▸ **WHAT IS EXPECTED**:
Quote the whole listing exactly. Leave the pictures out of your copy.

* begin *

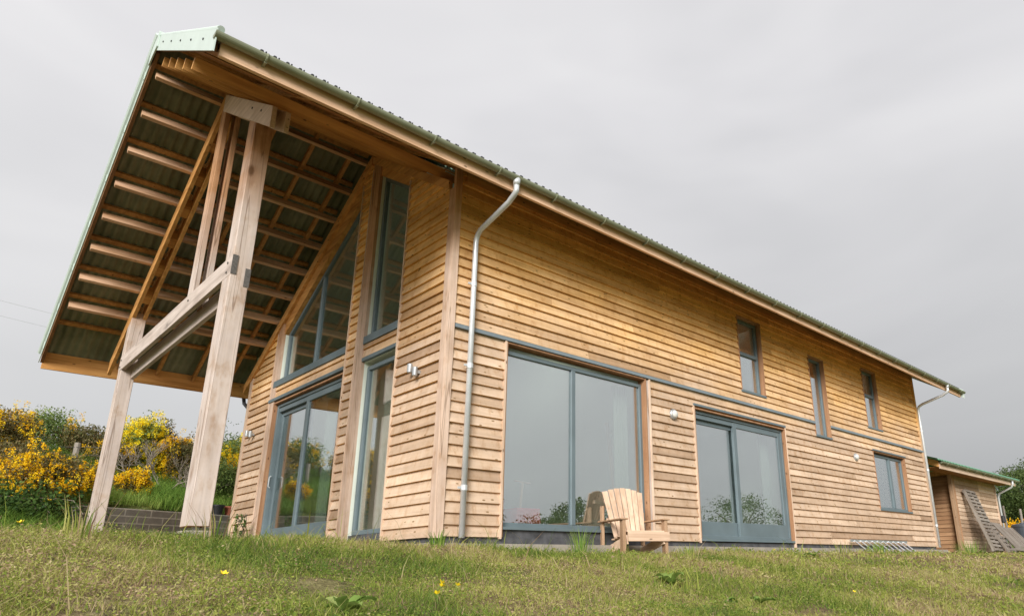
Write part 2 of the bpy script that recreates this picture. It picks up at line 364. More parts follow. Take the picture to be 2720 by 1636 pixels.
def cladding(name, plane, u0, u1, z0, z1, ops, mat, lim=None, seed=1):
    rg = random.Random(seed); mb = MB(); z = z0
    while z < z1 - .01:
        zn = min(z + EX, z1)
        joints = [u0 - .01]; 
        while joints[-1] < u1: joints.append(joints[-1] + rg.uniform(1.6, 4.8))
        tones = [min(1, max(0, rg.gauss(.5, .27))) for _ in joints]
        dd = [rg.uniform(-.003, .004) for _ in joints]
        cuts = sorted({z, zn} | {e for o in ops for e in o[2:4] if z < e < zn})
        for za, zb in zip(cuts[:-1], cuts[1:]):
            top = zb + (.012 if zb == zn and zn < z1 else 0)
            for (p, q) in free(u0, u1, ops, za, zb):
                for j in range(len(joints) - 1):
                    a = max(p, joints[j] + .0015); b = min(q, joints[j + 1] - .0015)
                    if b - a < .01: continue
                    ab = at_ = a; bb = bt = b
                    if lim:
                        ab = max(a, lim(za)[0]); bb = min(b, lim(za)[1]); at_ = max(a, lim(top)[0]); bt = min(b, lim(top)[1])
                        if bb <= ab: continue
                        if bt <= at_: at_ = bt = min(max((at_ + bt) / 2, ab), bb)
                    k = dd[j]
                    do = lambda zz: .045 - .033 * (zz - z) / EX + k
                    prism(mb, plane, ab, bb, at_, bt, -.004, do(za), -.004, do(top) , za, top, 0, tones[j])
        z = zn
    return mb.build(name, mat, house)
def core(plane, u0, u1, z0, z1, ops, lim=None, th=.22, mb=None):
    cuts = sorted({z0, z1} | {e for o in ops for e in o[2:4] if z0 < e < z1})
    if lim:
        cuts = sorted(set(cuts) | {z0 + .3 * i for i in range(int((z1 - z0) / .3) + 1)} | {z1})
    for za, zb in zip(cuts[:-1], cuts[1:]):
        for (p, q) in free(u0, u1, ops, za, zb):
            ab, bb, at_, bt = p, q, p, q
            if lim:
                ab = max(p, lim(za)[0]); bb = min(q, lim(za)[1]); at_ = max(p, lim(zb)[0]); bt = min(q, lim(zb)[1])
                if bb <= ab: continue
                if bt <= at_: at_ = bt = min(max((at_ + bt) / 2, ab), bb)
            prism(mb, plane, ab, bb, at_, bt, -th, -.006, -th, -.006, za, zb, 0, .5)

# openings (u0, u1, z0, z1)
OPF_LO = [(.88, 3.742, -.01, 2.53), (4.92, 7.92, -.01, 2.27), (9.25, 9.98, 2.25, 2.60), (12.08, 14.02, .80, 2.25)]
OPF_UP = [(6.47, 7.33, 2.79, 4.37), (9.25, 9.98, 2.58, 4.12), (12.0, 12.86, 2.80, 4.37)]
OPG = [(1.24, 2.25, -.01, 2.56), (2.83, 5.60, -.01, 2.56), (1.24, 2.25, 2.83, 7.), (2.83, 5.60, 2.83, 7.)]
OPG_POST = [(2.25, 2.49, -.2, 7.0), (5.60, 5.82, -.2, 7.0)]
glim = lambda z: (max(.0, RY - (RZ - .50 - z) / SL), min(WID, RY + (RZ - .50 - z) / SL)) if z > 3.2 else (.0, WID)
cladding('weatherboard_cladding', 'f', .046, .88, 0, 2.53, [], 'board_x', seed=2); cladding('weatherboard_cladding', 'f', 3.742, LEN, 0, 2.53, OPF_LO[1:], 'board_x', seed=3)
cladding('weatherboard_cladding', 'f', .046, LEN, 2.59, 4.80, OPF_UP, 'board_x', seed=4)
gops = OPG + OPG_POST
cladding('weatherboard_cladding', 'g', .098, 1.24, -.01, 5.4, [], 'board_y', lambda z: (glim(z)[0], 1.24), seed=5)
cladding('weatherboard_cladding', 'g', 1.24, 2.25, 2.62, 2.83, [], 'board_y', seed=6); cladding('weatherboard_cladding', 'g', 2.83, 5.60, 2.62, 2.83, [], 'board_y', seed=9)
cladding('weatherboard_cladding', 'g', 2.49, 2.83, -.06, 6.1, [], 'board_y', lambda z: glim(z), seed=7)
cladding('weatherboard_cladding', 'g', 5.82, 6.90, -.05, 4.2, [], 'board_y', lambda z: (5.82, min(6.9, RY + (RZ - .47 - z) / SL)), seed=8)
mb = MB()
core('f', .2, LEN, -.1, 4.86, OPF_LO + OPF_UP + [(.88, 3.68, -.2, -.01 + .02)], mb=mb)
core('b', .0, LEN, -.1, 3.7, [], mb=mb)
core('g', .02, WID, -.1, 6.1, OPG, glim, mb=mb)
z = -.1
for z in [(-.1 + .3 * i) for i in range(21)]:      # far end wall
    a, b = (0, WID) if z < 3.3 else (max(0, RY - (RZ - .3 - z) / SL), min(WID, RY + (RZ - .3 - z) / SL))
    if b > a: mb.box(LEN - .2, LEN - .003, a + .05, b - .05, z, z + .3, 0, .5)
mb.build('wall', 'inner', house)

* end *

▸ **ANSWER TO THIS TASK**:
Write part 2 of the bpy script that recreates this picture. It picks up at line 364. More parts follow. Take the picture to be 2720 by 1636 pixels.
def cladding(name, plane, u0, u1, z0, z1, ops, mat, lim=None, seed=1):
    rg = random.Random(seed); mb = MB(); z = z0
    while z < z1 - .01:
        zn = min(z + EX, z1)
        joints = [u0 - .01]; 
        while joints[-1] < u1: joints.append(joints[-1] + rg.uniform(1.6, 4.8))
        tones = [min(1, max(0, rg.gauss(.5, .27))) for _ in joints]
        dd = [rg.uniform(-.003, .004) for _ in joints]
        cuts = sorted({z, zn} | {e for o in ops for e in o[2:4] if z < e < zn})
        for za, zb in zip(cuts[:-1], cuts[1:]):
            top = zb + (.012 if zb == zn and zn < z1 else 0)
            for (p, q) in free(u0, u1, ops, za, zb):
                for j in range(len(joints) - 1):
                    a = max(p, joints[j] + .0015); b = min(q, joints[j + 1] - .0015)
                    if b - a < .01: continue
                    ab = at_ = a; bb = bt = b
                    if lim:
                        ab = max(a, lim(za)[0]); bb = min(b, lim(za)[1]); at_ = max(a, lim(top)[0]); bt = min(b, lim(top)[1])
                        if bb <= ab: continue
                        if bt <= at_: at_ = bt = min(max((at_ + bt) / 2, ab), bb)
                    k = dd[j]
                    do = lambda zz: .045 - .033 * (zz - z) / EX + k
                    prism(mb, plane, ab, bb, at_, bt, -.004, do(za), -.004, do(top) , za, top, 0, tones[j])
        z = zn
    return mb.build(name, mat, house)
def core(plane, u0, u1, z0, z1, ops, lim=None, th=.22, mb=None):
    cuts = sorted({z0, z1} | {e for o in ops for e in o[2:4] if z0 < e < z1})
    if lim:
        cuts = sorted(set(cuts) | {z0 + .3 * i for i in range(int((z1 - z0) / .3) + 1)} | {z1})
    for za, zb in zip(cuts[:-1], cuts[1:]):
        for (p, q) in free(u0, u1, ops, za, zb):
            ab, bb, at_, bt = p, q, p, q
            if lim:
                ab = max(p, lim(za)[0]); bb = min(q, lim(za)[1]); at_ = max(p, lim(zb)[0]); bt = min(q, lim(zb)[1])
                if bb <= ab: continue
                if bt <= at_: at_ = bt = min(max((at_ + bt) / 2, ab), bb)
            prism(mb, plane, ab, bb, at_, bt, -th, -.006, -th, -.006, za, zb, 0, .5)

# openings (u0, u1, z0, z1)
OPF_LO = [(.88, 3.742, -.01, 2.53), (4.92, 7.92, -.01, 2.27), (9.25, 9.98, 2.25, 2.60), (12.08, 14.02, .80, 2.25)]
OPF_UP = [(6.47, 7.33, 2.79, 4.37), (9.25, 9.98, 2.58, 4.12), (12.0, 12.86, 2.80, 4.37)]
OPG = [(1.24, 2.25, -.01, 2.56), (2.83, 5.60, -.01, 2.56), (1.24, 2.25, 2.83, 7.), (2.83, 5.60, 2.83, 7.)]
OPG_POST = [(2.25, 2.49, -.2, 7.0), (5.60, 5.82, -.2, 7.0)]
glim = lambda z: (max(.0, RY - (RZ - .50 - z) / SL), min(WID, RY + (RZ - .50 - z) / SL)) if z > 3.2 else (.0, WID)
cladding('weatherboard_cladding', 'f', .046, .88, 0, 2.53, [], 'board_x', seed=2); cladding('weatherboard_cladding', 'f', 3.742, LEN, 0, 2.53, OPF_LO[1:], 'board_x', seed=3)
cladding('weatherboard_cladding', 'f', .046, LEN, 2.59, 4.80, OPF_UP, 'board_x', seed=4)
gops = OPG + OPG_POST
cladding('weatherboard_cladding', 'g', .098, 1.24, -.01, 5.4, [], 'board_y', lambda z: (glim(z)[0], 1.24), seed=5)
cladding('weatherboard_cladding', 'g', 1.24, 2.25, 2.62, 2.83, [], 'board_y', seed=6); cladding('weatherboard_cladding', 'g', 2.83, 5.60, 2.62, 2.83, [], 'board_y', seed=9)
cladding('weatherboard_cladding', 'g', 2.49, 2.83, -.06, 6.1, [], 'board_y', lambda z: glim(z), seed=7)
cladding('weatherboard_cladding', 'g', 5.82, 6.90, -.05, 4.2, [], 'board_y', lambda z: (5.82, min(6.9, RY + (RZ - .47 - z) / SL)), seed=8)
mb = MB()
core('f', .2, LEN, -.1, 4.86, OPF_LO + OPF_UP + [(.88, 3.68, -.2, -.01 + .02)], mb=mb)
core('b', .0, LEN, -.1, 3.7, [], mb=mb)
core('g', .02, WID, -.1, 6.1, OPG, glim, mb=mb)
z = -.1
for z in [(-.1 + .3 * i) for i in range(21)]:      # far end wall
    a, b = (0, WID) if z < 3.3 else (max(0, RY - (RZ - .3 - z) / SL), min(WID, RY + (RZ - .3 - z) / SL))
    if b > a: mb.box(LEN - .2, LEN - .003, a + .05, b - .05, z, z + .3, 0, .5)
mb.build('wall', 'inner', house)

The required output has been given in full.